You are talking Hyundai here. Their 1/2 billion dollar+ ??? 10 year engine metallurgy issue is very much contributing to massive engine failures across multiple of their engine models. One Hyundai mechanic said his dealership had 250 cars waiting for engines that their sister "other branded" dealerships had Hyundai and Kia's in a couple of bays getting engines swapped out. My small dealer had 50 cars waiting for engines when mine killed itself. This happened for more then 2 years straight. Many cars had two to three motors, and they still have the issue that they seem to refuse to fix. Many people a baffled on why they wouldn't figure it out when clearly Mitsubishi and Chrysler did not even have a fraction of the issue with that same motor design with THEIR metallurgy choice. In 10 years of this, it has to be some form of money laundering scheme to Swiss bank accounts for the higher ups at Hyundai World Brands. All they would have to is reformulate their metal as Mitsubishi and Chrysler did and they would solve 90% of their 10 year engine failure issues. They could buy their pistons from Mahle or send 50 crate engines from each model engine that kills itself to Mahle Engineering Services and figure out the problem in 6 months. They chose not to. Just more of their "Head in the sand", keep plugging along doing the same thing without fixing anything.

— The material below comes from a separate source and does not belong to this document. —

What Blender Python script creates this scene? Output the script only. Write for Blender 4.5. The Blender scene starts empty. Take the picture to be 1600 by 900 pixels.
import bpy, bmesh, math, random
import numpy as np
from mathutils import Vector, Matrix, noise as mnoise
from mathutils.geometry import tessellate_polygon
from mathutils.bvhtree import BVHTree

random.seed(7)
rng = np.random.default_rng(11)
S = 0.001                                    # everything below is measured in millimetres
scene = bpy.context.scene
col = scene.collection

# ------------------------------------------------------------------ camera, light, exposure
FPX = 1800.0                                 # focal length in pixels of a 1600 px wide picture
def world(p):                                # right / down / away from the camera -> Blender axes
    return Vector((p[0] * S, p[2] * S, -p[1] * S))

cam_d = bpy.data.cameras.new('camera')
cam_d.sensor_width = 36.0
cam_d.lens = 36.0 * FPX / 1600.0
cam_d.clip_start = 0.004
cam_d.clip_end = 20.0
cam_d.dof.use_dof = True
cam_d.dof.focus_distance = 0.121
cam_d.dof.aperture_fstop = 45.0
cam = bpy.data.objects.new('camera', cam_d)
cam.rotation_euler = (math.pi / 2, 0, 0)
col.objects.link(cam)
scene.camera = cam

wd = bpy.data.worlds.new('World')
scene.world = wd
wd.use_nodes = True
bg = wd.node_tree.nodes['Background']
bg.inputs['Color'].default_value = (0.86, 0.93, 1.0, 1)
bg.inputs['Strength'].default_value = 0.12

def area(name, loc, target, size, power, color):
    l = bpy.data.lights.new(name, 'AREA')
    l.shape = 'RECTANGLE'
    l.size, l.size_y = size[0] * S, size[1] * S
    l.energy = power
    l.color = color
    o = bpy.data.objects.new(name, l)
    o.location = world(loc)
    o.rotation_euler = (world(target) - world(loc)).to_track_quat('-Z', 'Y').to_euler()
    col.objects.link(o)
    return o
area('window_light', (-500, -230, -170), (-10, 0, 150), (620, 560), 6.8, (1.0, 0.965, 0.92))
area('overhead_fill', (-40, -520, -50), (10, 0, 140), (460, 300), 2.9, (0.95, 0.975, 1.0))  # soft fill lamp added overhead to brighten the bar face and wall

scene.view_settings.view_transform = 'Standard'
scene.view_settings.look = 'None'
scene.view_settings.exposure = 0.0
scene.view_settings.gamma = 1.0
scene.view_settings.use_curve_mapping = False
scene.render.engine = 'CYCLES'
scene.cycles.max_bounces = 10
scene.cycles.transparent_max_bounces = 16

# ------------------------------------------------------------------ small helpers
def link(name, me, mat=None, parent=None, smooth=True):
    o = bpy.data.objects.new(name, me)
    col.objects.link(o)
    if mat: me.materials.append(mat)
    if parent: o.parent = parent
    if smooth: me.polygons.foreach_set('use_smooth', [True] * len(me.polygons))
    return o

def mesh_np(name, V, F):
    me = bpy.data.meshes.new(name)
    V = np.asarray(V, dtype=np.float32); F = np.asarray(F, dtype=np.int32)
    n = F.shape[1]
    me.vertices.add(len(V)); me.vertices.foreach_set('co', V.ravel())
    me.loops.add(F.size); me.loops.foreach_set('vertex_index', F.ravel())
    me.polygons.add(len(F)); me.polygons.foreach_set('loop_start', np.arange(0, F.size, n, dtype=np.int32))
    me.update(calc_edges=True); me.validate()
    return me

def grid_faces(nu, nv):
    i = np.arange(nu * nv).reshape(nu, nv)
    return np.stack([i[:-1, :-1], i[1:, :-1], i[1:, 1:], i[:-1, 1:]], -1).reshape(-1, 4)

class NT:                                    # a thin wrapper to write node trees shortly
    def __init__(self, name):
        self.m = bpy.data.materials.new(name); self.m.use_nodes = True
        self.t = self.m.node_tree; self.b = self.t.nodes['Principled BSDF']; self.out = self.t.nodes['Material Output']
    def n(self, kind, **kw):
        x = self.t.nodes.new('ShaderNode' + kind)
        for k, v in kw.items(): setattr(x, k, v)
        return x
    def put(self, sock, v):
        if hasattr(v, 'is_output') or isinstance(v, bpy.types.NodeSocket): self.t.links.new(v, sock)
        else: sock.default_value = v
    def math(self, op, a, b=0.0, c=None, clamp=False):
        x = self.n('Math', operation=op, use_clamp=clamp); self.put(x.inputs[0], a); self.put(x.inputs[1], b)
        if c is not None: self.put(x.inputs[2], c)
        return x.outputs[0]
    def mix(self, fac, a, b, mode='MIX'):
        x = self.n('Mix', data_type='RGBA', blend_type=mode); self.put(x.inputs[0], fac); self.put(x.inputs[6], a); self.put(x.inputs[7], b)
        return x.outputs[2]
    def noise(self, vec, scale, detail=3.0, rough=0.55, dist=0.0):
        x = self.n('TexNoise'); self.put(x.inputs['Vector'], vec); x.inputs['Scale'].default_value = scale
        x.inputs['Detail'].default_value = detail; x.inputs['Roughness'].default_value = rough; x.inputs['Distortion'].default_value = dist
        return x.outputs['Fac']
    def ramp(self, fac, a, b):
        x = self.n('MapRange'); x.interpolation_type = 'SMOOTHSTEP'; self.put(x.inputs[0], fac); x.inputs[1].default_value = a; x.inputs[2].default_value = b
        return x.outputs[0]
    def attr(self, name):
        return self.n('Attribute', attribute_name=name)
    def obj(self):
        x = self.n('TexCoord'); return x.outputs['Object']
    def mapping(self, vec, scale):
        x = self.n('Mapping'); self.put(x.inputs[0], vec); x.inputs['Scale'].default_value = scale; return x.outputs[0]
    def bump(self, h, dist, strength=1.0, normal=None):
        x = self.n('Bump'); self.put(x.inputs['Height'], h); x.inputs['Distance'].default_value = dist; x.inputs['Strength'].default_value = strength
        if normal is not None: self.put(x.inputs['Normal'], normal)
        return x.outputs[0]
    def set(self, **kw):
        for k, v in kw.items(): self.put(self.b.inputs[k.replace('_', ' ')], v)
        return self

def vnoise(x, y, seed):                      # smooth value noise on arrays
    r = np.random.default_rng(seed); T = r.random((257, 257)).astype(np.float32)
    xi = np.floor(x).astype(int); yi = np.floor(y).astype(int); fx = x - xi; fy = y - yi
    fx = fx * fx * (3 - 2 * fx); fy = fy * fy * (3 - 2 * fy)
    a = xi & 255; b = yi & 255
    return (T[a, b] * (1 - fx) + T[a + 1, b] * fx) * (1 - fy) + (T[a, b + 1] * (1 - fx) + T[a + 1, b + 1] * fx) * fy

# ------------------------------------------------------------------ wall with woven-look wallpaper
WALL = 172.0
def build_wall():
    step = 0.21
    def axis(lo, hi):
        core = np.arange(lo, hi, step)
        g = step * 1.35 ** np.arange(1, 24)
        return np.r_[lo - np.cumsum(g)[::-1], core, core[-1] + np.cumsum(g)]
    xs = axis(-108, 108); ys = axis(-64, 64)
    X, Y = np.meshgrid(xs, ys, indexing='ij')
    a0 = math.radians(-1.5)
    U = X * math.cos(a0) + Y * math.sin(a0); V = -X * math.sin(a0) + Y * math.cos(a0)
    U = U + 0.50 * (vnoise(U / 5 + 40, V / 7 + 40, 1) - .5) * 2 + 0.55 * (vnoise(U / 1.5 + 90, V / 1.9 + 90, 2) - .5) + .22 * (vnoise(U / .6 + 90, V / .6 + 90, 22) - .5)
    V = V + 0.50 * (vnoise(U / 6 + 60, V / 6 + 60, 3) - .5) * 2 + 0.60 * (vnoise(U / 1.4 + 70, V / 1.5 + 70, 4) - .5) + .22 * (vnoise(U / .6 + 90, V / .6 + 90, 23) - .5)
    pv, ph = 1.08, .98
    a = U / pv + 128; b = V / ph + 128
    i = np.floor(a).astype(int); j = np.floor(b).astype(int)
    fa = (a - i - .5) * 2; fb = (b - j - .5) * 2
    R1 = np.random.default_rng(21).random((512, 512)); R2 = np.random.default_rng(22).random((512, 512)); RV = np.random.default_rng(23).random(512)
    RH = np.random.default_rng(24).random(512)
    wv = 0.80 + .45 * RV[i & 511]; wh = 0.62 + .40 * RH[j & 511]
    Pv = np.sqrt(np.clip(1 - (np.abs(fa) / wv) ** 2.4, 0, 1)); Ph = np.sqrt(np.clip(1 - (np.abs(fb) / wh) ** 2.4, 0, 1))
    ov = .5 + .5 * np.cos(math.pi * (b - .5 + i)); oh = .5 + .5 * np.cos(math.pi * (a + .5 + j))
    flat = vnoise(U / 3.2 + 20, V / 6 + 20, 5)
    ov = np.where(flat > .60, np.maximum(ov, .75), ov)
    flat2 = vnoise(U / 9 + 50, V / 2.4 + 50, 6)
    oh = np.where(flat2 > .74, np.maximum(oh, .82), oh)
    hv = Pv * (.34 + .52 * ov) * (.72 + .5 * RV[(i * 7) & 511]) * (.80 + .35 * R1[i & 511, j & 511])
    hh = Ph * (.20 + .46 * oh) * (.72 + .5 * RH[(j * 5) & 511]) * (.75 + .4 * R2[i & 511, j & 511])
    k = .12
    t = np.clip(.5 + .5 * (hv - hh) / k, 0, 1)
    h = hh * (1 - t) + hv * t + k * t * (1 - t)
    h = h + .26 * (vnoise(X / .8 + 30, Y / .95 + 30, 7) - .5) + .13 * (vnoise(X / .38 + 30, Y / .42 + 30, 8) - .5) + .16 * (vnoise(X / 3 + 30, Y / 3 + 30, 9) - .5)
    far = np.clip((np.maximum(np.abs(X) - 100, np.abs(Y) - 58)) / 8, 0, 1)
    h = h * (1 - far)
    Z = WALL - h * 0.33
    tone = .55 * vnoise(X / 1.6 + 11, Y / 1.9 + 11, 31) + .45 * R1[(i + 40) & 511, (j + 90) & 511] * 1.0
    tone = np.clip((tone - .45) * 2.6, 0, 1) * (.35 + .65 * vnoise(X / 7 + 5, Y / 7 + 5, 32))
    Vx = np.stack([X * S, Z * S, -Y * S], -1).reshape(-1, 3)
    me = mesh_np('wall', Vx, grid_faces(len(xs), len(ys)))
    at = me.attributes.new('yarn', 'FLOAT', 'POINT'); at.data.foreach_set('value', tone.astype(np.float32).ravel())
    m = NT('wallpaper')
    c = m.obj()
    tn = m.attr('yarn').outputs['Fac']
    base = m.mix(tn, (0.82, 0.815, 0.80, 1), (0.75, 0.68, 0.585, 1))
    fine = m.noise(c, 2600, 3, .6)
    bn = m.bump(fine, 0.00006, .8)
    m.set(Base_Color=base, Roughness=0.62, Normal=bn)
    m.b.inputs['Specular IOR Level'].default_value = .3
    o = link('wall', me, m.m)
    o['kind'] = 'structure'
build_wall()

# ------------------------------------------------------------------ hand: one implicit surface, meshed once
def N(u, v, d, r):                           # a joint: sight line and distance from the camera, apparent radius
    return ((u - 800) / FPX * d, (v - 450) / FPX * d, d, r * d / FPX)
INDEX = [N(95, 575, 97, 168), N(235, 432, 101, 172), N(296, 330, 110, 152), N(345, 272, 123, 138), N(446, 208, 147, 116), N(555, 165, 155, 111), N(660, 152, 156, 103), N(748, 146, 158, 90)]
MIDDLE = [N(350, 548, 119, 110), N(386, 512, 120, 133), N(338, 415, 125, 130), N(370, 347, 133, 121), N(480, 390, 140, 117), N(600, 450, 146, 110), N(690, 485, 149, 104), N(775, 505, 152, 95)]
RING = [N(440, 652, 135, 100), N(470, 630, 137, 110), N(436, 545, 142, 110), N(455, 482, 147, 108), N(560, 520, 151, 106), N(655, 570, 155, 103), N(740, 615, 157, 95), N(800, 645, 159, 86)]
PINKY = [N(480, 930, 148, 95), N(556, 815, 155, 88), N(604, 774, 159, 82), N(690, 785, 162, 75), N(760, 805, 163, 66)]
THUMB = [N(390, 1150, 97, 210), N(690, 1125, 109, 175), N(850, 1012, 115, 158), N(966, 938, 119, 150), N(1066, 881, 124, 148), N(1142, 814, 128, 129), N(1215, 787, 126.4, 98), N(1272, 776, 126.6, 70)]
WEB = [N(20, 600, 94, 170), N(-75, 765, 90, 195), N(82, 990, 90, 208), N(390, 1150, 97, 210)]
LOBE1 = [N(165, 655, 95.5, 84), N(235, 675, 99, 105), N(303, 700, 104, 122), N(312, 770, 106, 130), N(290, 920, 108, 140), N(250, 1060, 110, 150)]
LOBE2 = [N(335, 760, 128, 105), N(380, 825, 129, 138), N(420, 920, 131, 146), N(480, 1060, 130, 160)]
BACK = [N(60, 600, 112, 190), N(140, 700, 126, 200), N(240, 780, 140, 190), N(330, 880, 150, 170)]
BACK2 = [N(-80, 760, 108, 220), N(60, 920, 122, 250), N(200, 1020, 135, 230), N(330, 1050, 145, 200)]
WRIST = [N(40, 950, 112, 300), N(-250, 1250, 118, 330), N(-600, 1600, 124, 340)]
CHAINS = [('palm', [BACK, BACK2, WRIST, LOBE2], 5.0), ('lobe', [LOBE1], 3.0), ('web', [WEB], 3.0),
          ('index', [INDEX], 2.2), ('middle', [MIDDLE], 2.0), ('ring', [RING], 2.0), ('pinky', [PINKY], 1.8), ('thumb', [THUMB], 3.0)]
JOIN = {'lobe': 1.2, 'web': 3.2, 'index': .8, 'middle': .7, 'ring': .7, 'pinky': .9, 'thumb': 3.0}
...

We still have to assume the new Theta 3 motor will have these same issues with their track record on engines . They have to keep the money flowing to the Swiss bank accounts.14 % to 16% of Hyundai engines fail because of these engine design issues. They have even increased oil pressure over what some engines have to no avail. Maybe buy engines that Hyundai designed from Mitsubishi so they can get it right.

Your view of Hyundai's great warranty is through the eye of their marketing dept. Hyundai is notorious for denying warranties. Good luck with conventional oil with a turbo in a race car. That won't work the best in today's turbo race cars. You would have coking, varnishing and gelling of the oil. Even with modern high quality oil turbo rebuilders and manufactures get low mileage water cooler turbos back from car guys that should know better with cool down times that have taken out seals from bad coking. Let alone car dealerships with lead foot men and women that take out their turbos from lead footing to the where ever and then shutting down HOT in their closed garage. I would not want my wife to own a turbo car. Quality synthetic gives a wider spread from heat damage that a turbo car can do to the oil in an adverse scenario for a turbo car.